Poisson Sampling

Why this matters

The Poisson distribution models count data: events occurring in a fixed time window, photon arrivals in an imaging sensor, word occurrences in a document, or queue arrivals in a server. The single parameter λ is both the mean and variance of the distribution.

In generative modelling, Poisson noise is used to simulate shot noise in scientific imaging and count-based language models. Poisson sampling is also at the heart of subsampling amplification arguments in differentially private SGD (Poisson subsampling selects each data point independently with probability q = batch_size / dataset_size).

jax.random.poisson(key, lam, shape) returns integer counts (int32 by default).
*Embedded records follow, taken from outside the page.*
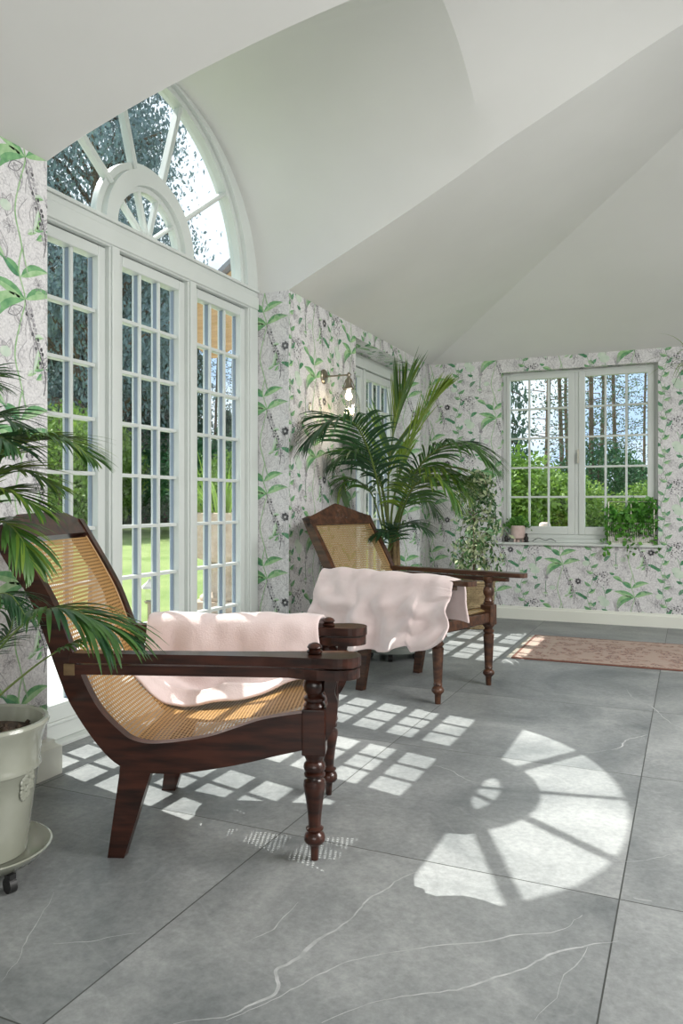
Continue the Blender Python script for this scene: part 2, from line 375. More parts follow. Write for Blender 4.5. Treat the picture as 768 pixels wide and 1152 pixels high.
    stroke([(.61, .19), (.64, .10), (.63, 0), (.66, -.08)], .005, 1); leaf(.64, .12, .70, .17, .036, 2, 2); leaf(.63, .02, .57, .06, .03, 2, 1)
    leaf(.625, .44, .69, .50, .034, 2, 2); leaf(.66, .56, .60, .58, .028, 2, 2)
    # grey scribbled blossoms
    for (cx, cy, n, rr) in ((.42, .34, 7, .035), (.30, .48, 6, .03), (.14, .08, 7, .032), (.56, .50, 7, .035), (.66, .40, 6, .03)):
        for k in range(n):
            a = k * 6.283 / n; stroke([(cx, cy), (cx + rr * .7 * math.cos(a + .3), cy + rr * .7 * math.sin(a + .3)), (cx + rr * math.cos(a), cy + rr * math.sin(a)), (cx + rr * .5 * math.cos(a - .3), cy + rr * .5 * math.sin(a - .3))], .0024)
        blob(cx, cy, .006, 4)
    for k in range(10):
        x = rnd.uniform(0, CW); y = rnd.uniform(0, CH); stroke([(x, y), (x + rnd.uniform(-.03, .03), y + .05), (x + rnd.uniform(-.05, .05), y + .12)], .0026)
    # pencil outlined leaves and tendrils
    for k in range(26):
        x = rnd.uniform(0, CW); y = rnd.uniform(0, CH); a = rnd.uniform(.4, 2.7); l = rnd.uniform(.06, .12); c, s_ = math.cos(a), math.sin(a); w = l * .22
        for sg in (-1, 1): stroke([(x, y), (x + l * .35 * c - sg * w * s_, y + l * .35 * s_ + sg * w * c), (x + l * .7 * c - sg * w * .8 * s_, y + l * .7 * s_ + sg * w * .8 * c), (x + l * c, y + l * s_)], .0024, 5 if k % 5 else 4)
        stroke([(x, y), (x + l * c, y + l * s_)], .0018)
    for k in range(9):
        x = rnd.uniform(0, CW); y = rnd.uniform(0, CH); a = rnd.uniform(0, 6.28)
        leaf(x, y, x + .055 * math.cos(a), y + .055 * math.sin(a), .026, (3, 6, 2)[k % 3], (1, 3, 1)[k % 3])
    return P
MOTIF = motif()
def clip(poly, x0, x1, y0, y1):
    for ax, lim, sg in ((0, x0, 1), (0, x1, -1), (1, y0, 1), (1, y1, -1)):
        out = []; n = len(poly)
        for i in range(n):
            a, b = poly[i], poly[(i + 1) % n]; da = (a[ax] - lim) * sg; db = (b[ax] - lim) * sg
            if da >= 0: out.append(a)
            if (da > 0 and db < 0) or (da < 0 and db > 0):
                t = da / (da - db); out.append((a[0] + (b[0] - a[0]) * t, a[1] + (b[1] - a[1]) * t))
        poly = out
        if len(poly) < 3: return None
    return poly
def paper(mb, s0, s1, z0, z1, fn, off=(0, 0)):
    """motif over one rectangle of wall; fn(s, z, lift) -> 3D"""
    c0 = int(math.floor((s0 - off[0]) / CW)) - 1; c1 = int(math.ceil((s1 - off[0]) / CW)) + 1
    for c in range(c0, c1):
        yo = off[1] + (CH / 2 if c % 2 else 0)
        for r in range(int((z0 - yo) // CH) - 1, int((z1 - yo) // CH) + 2):
            ox, oy = off[0] + c * CW, yo + r * CH
            if ox - .1 > s1 or ox + CW + .1 < s0 or oy - .15 > z1 or oy + CH + .15 < z0: continue
            for k, (pl, m) in enumerate(MOTIF):
                q = clip([(x + ox, y + oy) for x, y in pl], s0, s1, z0, z1)
                if q: l = .0006 + .00022 * m + .00002 * (k % 9); mb.add([fn(x, y, l) for x, y in q], [tuple(range(len(q)))], m)

# ------------------------------------------------------------ room shell
WX, YB0, YF, ZT = -2.60, -2.2, 8.15, 2.72
GX = -2.93
XR = 4.0
mb = MB(); mb.box(-2.95, XR + .1, YB0 - .1, 8.35, -.1, 0)
veins = [([(195, 1152), (250, 1146), (281, 1128), (307, 1113), (312, 1092), (338, 1074), (364, 1055), (400, 1027), (431, 1000), (470, 982)], 3.4),
         ([(255, 1149), (318, 1116), (379, 1089), (422, 1074), (501, 1063), (592, 1052), (635, 1046), (655, 1030)], 2.2),
         ([(361, 1150), (422, 1126), (513, 1113), (568, 1095), (611, 1077), (653, 1065), (700, 1058)], 2.2),
         ([(657, 847), (690, 843), (707, 832.5), (727.5, 826.7)], 2.0), ([(704, 775), (712, 785), (733, 796), (747, 808), (768, 820), (800, 835)], 2.0),
         ([(484, 862), (492, 863), (513, 870), (530, 880), (560, 884)], 1.8), ([(60, 1062), (110, 1057), (160, 1050)], 1.2), ([(62, 1004), (30, 1060), (0, 1105)], 1.2),
         ([(275, 1060), (310, 1042), (335, 1015)], 1.2), ([(665, 970), (720, 968), (768, 958)], 1.2), ([(712, 1010), (733, 1015)], 2.5), ([(605, 1150), (660, 1065)], .9)]
for li, (pl, w) in enumerate(veins):
    S = smoothline([at(u, v, Z=0) for u, v in pl], 9); q = []
    for i, p in enumerate(S):
        j = noise.noise(p * 9) * .018 + noise.noise(p * 31) * .006; d = (S[min(i + 1, len(S) - 1)] - S[max(0, i - 1)]).normalized(); n = Vector((-d.y, d.x, 0))
        ww = w * .0014 * (.35 + 1.3 * abs(noise.noise(p * 5 + Vector((li, 3, 1))) + .3)) * (.4 + .6 * math.sin(math.pi * (i + .5) / len(S)))
        q.append((p + n * (j - ww), p + n * (j + ww)))
    for i in range(len(q) - 1): mb.quad(*[(x.x, x.y, .0006 + li * .00002) for x in (q[i][0], q[i + 1][0], q[i + 1][1], q[i][1])], m=1)
fl = struct(mb.build('floor', [M['floor'], M['vein']], fix=False))

mb = MB()
mb.box(-2.98, WX, YB0, 2.60, 0, ZT + .02); mb.box(-2.98, WX, 4.87, 6.08, 0, ZT + .02); mb.box(-2.98, WX, 7.80, YF + .25, 0, ZT + .02); mb.box(-2.98, WX, 6.08, 7.80, 2.62, ZT + .02)
fL = lambda s, z, l: (WX + l, s, z)
paper(mb, 0, 2.60, .14, ZT, fL, (2.25, .457)); n_ = at(355, 425, X=WX); of = (n_.y - .225, n_.z - .40 - CH * 2)
paper(mb, 4.87, 6.08, .13, ZT, fL, of); paper(mb, 6.08, 7.80, 2.62, ZT, fL, of); paper(mb, 7.80, YF, .13, ZT, fL, of)
paper(mb, -2.86, WX, .13, ZT, lambda s, z, l: (s, 4.87 - l, z), (-3.004, .263))
paper(mb, -2.86, WX, .0, 2.62, lambda s, z, l: (s, 7.80 - l, z), (-2.86 - .1, .1))
paper(mb, 6.08, 7.80, -2.86, WX, lambda s, z, l: (z, s, 2.62 - l), (.1, .2))
struct(mb.build('wall_left', PAPER, fix=False))
# far wall with window opening
OX0, OX1, OZ0, OZ1 = -1.815, -.285, .80, 2.585
mb = MB()
for a in ((-2.98, OX0, 0, ZT + .02), (OX1, XR + .1, 0, ZT + .02), (OX0, OX1, 0, OZ0), (OX0, OX1, OZ1, ZT + .02)): mb.box(a[0], a[1], YF, YF + .22, a[2], a[3])
fF = lambda s, z, l: (s, YF - l, z)
for a in ((WX, OX0, .13, ZT), (OX1, .6, .13, ZT), (OX0, OX1, .13, OZ0), (OX0, OX1, OZ1, ZT)): paper(mb, *a, fF, (at(633, 635, Y=YF).x - .225, at(633, 635, Y=YF).z - .40))
paper(mb, YF, YF + .15, OZ0, OZ1, lambda s, z, l: (OX0 + l, s, z), (7.9, .2)); paper(mb, OX0, OX1, YF, YF + .15, lambda s, z, l: (s, z, OZ1 - l), (.1, 7.9))
struct(mb.build('wall_far', PAPER, fix=False))
mb = MB(); mb.box(XR, XR + .1, YB0, YF, 0, 3.2); struct(mb.build('wall_right', M['plaster']))
mb = MB(); mb.box(-2.98, XR + .1, YB0 - .1, YB0, 0, 5.4); struct(mb.build('wall_near', M['plaster']))

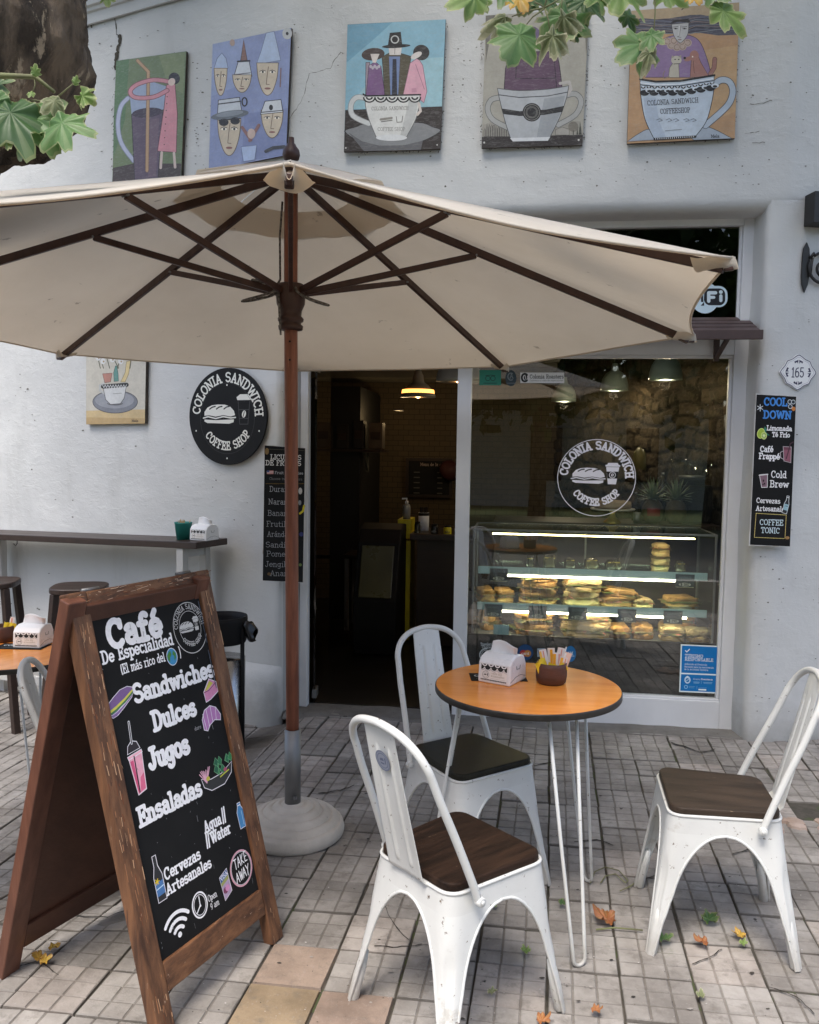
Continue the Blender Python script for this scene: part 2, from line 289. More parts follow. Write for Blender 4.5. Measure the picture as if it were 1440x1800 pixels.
# ---------------------------------------------------------------- objects and mesh builders
def link(name, me, mat=None, parent=None):
    o = bpy.data.objects.new(name, me); COL.objects.link(o)
    if mat: me.materials.append(MATS[mat])
    if parent is not None: o.parent = parent
    return o
def tag(o, label, cat, group=None, kind=None):
    if label: o['label'] = label
    if cat: o['category'] = cat
    if group: o['group'] = group
    if kind: o['kind'] = kind
    return o
def thing(name, label, cat, loc=(0, 0, 0), rz=0, group=None):
    o = bpy.data.objects.new(name, None); COL.objects.link(o); o.location = loc; o.rotation_euler = (0, 0, rz); o.empty_display_size = .05
    return tag(o, label, cat, group)
def dup(root, loc=None, rz=None, label=None):
    r = root.copy(); COL.objects.link(r)
    if loc is not None: r.location = loc
    if rz is not None: r.rotation_euler = (0, 0, rz)
    if label: r['label'] = label
    for ch in list(root.children):
        k = ch.copy(); COL.objects.link(k); k.parent = r
        for g in list(ch.children):
            d = g.copy(); COL.objects.link(d); d.parent = k
    return r
class MB:
    def __init__(s): s.v = []; s.f = []; s.sm = []; s.mi = []; s.col = None
    def add(s, vs, fs, smooth=False, mi=0, M=None):
        o = len(s.v); s.v += [tuple(M @ Vector(p)) if M else tuple(p) for p in vs]
        for f in fs: s.f.append([i+o for i in f]); s.sm.append(smooth); s.mi.append(mi)
    def box(s, ctr, size, M=None, rot=None, mi=0):
        x, y, z = size[0]/2, size[1]/2, size[2]/2
        vs = [Vector((a*x, b*y, d*z)) for a in (-1, 1) for b in (-1, 1) for d in (-1, 1)]
        if rot: vs = [rot @ p for p in vs]
        vs = [p+Vector(ctr) for p in vs]
        s.add(vs, [(0, 1, 3, 2), (4, 6, 7, 5), (0, 4, 5, 1), (2, 3, 7, 6), (0, 2, 6, 4), (1, 5, 7, 3)], False, mi, M)
    def bar(s, p0, p1, w, h, up=(0, 0, 1), mi=0):
        p0, p1 = Vector(p0), Vector(p1); d = (p1-p0).normalized(); side = d.cross(Vector(up))
        if side.length < 1e-4: side = d.cross(Vector((1, 0, 0)))
        side.normalize(); u = side.cross(d)
        vs = [p+side*(a*w/2)+u*(b*h/2) for p in (p0, p1) for a, b in ((-1, -1), (1, -1), (1, 1), (-1, 1))]
        s.add(vs, [(3, 2, 1, 0), (4, 5, 6, 7), (0, 1, 5, 4), (1, 2, 6, 5), (2, 3, 7, 6), (3, 0, 4, 7)], False, mi)
    def tube(s, path, r, n=10, closed=False, caps=True, mi=0):
        P = [Vector(p) for p in path]; rr = r if isinstance(r, (list, tuple)) else [r]*len(P); m = len(P); vs = []; prev = None
        for i, p in enumerate(P):
            a = P[i-1] if (i > 0 or closed) else p; b = P[(i+1) % m] if (i < m-1 or closed) else p
            t = (b-a).normalized()
            if prev is None: x = t.orthogonal().normalized()
            else:
                x = prev-t*prev.dot(t); x = x.normalized() if x.length > 1e-6 else t.orthogonal().normalized()
            prev = x; y = t.cross(x)
            for k in range(n): q = 2*math.pi*k/n; vs.append(p+(x*math.cos(q)+y*math.sin(q))*rr[i])
        fs = []
        for i in range(m if closed else m-1):
            j = (i+1) % m
            for k in range(n): l = (k+1) % n; fs.append((i*n+k, i*n+l, j*n+l, j*n+k))
        if not closed and caps: fs += [tuple(range(n))[::-1], tuple((m-1)*n+k for k in range(n))]
        s.add(vs, fs, True, mi)
    def lathe(s, prof, n=32, ctr=(0, 0, 0), M=None, mi=0, smooth=True, sx=1, sy=1):
        vs = []; fs = []; m = len(prof); cx, cy, cz = ctr
        for r, z in prof:
            for k in range(n): q = 2*math.pi*k/n; vs.append((cx+r*sx*math.cos(q), cy+r*sy*math.sin(q), cz+z))
        for i in range(m-1):
            for k in range(n): l = (k+1) % n; fs.append((i*n+k, i*n+l, (i+1)*n+l, (i+1)*n+k))
        if prof[0][0] > 1e-5: fs.append(tuple(range(n))[::-1])
        if prof[-1][0] > 1e-5: fs.append(tuple((m-1)*n+k for k in range(n)))
        s.add(vs, fs, smooth, mi, M)
    def prism(s, poly, z0, z1, M=None, mi=0):
        n = len(poly); vs = [(x, y, z0) for x, y in poly]+[(x, y, z1) for x, y in poly]
        fs = [tuple(range(n))[::-1], tuple(range(n, 2*n))]+[(i, (i+1) % n, (i+1) % n+n, i+n) for i in range(n)]
        s.add(vs, fs, False, mi, M)
    def grid(s, nu, nv, fn, smooth=True, mi=0, flip=False):
        vs = [fn(i/(nu-1), j/(nv-1)) for j in range(nv) for i in range(nu)]
        fs = [(j*nu+i, j*nu+i+1, (j+1)*nu+i+1, (j+1)*nu+i) for j in range(nv-1) for i in range(nu-1)]
        if flip: fs = [f[::-1] for f in fs]
        s.add(vs, fs, smooth, mi)
    def build(s, name, mat, parent=None, bevel=0, seg=2, solid=0, sub=0, merge=0, fix=True):
        me = bpy.data.meshes.new(name); me.from_pydata(s.v, [], s.f)
        me.polygons.foreach_set('use_smooth', s.sm); me.polygons.foreach_set('material_index', s.mi)
        if s.col is not None:
            ca = me.color_attributes.new('Col', 'FLOAT_COLOR', 'CORNER'); buf = []
            for p in me.polygons: buf += list(s.col[p.index])*p.loop_total
            ca.data.foreach_set('color', buf)
        if merge or fix:
            bm = bmesh.new(); bm.from_mesh(me)
            if merge: bmesh.ops.remove_doubles(bm, verts=bm.verts, dist=merge)
            if fix: bmesh.ops.recalc_face_normals(bm, faces=bm.faces)
            bm.to_mesh(me); bm.free()
        me.update()
        mats = mat if isinstance(mat, (list, tuple)) else [mat]
        o = link(name, me, None, parent)
        for k in mats: me.materials.append(MATS[k])
        if solid: md = o.modifiers.new('thick', 'SOLIDIFY'); md.thickness = abs(solid); md.offset = 0; md.use_rim = solid > 0
        if bevel:
            md = o.modifiers.new('bevel', 'BEVEL'); md.width = bevel; md.segments = seg; md.limit_method = 'ANGLE'; md.angle_limit = R_(40); md.harden_normals = False
        if sub: md = o.modifiers.new('sub', 'SUBSURF'); md.levels = sub; md.render_levels = sub
        return o
def basis(o, x, y, z):      # matrix from origin and three axes
    return Matrix(((x[0], y[0], z[0], o[0]), (x[1], y[1], z[1], o[1]), (x[2], y[2], z[2], o[2]), (0, 0, 0, 1)))
def arc(cx, cy, rx, ry, a0, a1, n=12):
    return [(cx+rx*math.cos(R_(a0+(a1-a0)*i/n)), cy+ry*math.sin(R_(a0+(a1-a0)*i/n))) for i in range(n+1)]

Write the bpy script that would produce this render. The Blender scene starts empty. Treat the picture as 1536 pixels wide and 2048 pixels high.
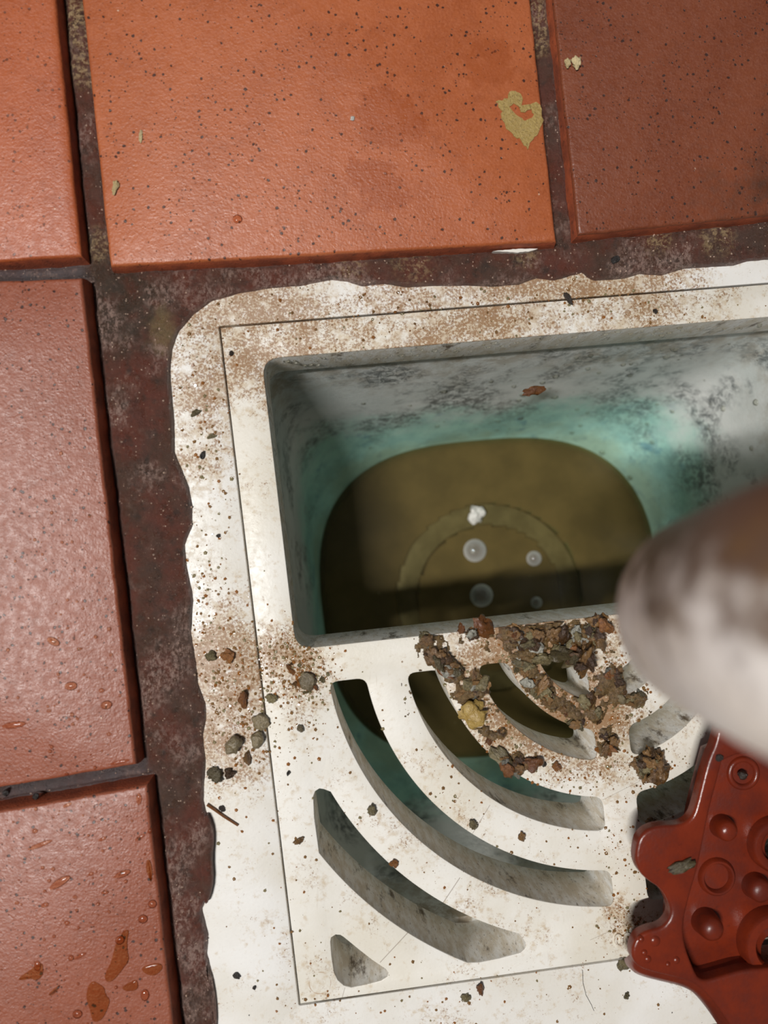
import bpy, bmesh, math, random
import numpy as np
from mathutils import Vector, Matrix, noise as mnoise
from mathutils.geometry import delaunay_2d_cdt as cdt

random.seed(7)
scene = bpy.context.scene
C = scene.collection

# ------------------------------------------------------------------ camera, world, light, exposure
CAM_H = 0.25
FPX = 1538.0
TILT = math.atan(108 / 1538.0)
cam_d = bpy.data.cameras.new('camera')
cam = bpy.data.objects.new('camera', cam_d)
C.objects.link(cam)
cam.location = (0, 0, CAM_H)
cam.rotation_euler = (0, -TILT, 0)
cam_d.sensor_fit = 'HORIZONTAL'
cam_d.sensor_width = 7.3
cam_d.lens = 7.3 * FPX / 1536.0
cam_d.clip_start = 0.005
cam_d.clip_end = 20
cam_d.dof.use_dof = True
cam_d.dof.focus_distance = 0.275
cam_d.dof.aperture_fstop = 1.9
scene.camera = cam

world = bpy.data.worlds.new('world')
scene.world = world
world.use_nodes = True
world.node_tree.nodes['Background'].inputs[0].default_value = (0.92, 0.96, 1.0, 1)
world.node_tree.nodes['Background'].inputs[1].default_value = 0.085

lamp_d = bpy.data.lights.new('ceiling_lamp', 'AREA')
lamp_d.shape = 'RECTANGLE'
lamp_d.size = 0.036
lamp_d.size_y = 0.38
lamp_d.spread = math.radians(150)
lamp_d.energy = 18.0
lamp_d.color = (1.0, 0.975, 0.945)
lamp = bpy.data.objects.new('ceiling_lamp', lamp_d)
C.objects.link(lamp)
lamp.location = (-0.51, -0.13, 1.55)
aim = Vector((-0.03, -0.05, 0)) - Vector(lamp.location)
lamp.rotation_euler = (Matrix.Rotation(math.radians(6.5), 3, 'Z') @ aim.to_track_quat('-Z', 'Y').to_matrix()).to_euler()

vs = scene.view_settings
vs.view_transform = 'Standard'
vs.look = 'None'
vs.exposure = 0.0
vs.gamma = 1.0
vs.use_curve_mapping = False

# ------------------------------------------------------------------ measuring helpers
_f = np.array([math.sin(TILT), 0, -math.cos(TILT)])
_r = np.array([math.cos(TILT), 0, math.sin(TILT)])
_u = np.array([0, 1.0, 0])


def P(px, py, z=0.0):
    """point of the plane at height z that the survey photo shows at px, py"""
    d = _f * FPX + _r * (px - 768) + _u * (1024 - py)
    t = (z - CAM_H) / d[2]
    q = np.array([0, 0, CAM_H]) + d * t
    return Vector((q[0], q[1], z))


ZF = -0.008                       # top of the drain's rim and grate (tile tops are z = 0)
EU = np.array([1, .0975]); EU /= np.hypot(*EU)
EV = np.array([-.117, 1]); EV /= np.hypot(*EV)
GC = np.array([0.08979, -0.04058])
AX, AY = 2.7, -1.0                # axis of the slots in grate millimetres
DC = GC + EU * AX * .001 + EV * AY * .001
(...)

Cast to float for downstream arithmetic or test contracts.

Worked mini-example

import jax, jax.numpy as jnp

key = jax.random.PRNGKey(0)

# 5 draws from Poisson(1) — low rate, mostly 0s and 1s
samples = jax.random.poisson(key, 1.0, shape=(5,))
# → int32 array of shape (5,); values typically {0, 1, 2}

# Cast to float if needed
samples_f = samples.astype(jnp.float32)

# High-rate: concentrated around lam
high = jax.random.poisson(key, 100.0, shape=(4,))
# → int32 near 100

Common pitfalls

• Returns int32, not float: cast with .astype(jnp.float32) when your downstream code or test contract expects floats.
• λ must be positive: zero gives all-zero samples; negative λ is undefined.
• shape is a tuple: shape=(int(n),) — not just int(n).
• Not a continuous distribution: confusing Poisson with Exponential (inter-arrival times) is a common conceptual error.

Problem

Implement poisson_sample(seed, lam, n) that draws n samples from Poisson(lam) and returns them as floats.

seed, lam, and n are Python scalars (floats). Return a 1-D float32 array of shape (n,) containing integer counts cast to float.

One illustrative example (not from the test set):

• poisson_sample(0, 1.0, 5.0) returns a float32 array of shape (5,) with non-negative integer values, deterministic for seed 0.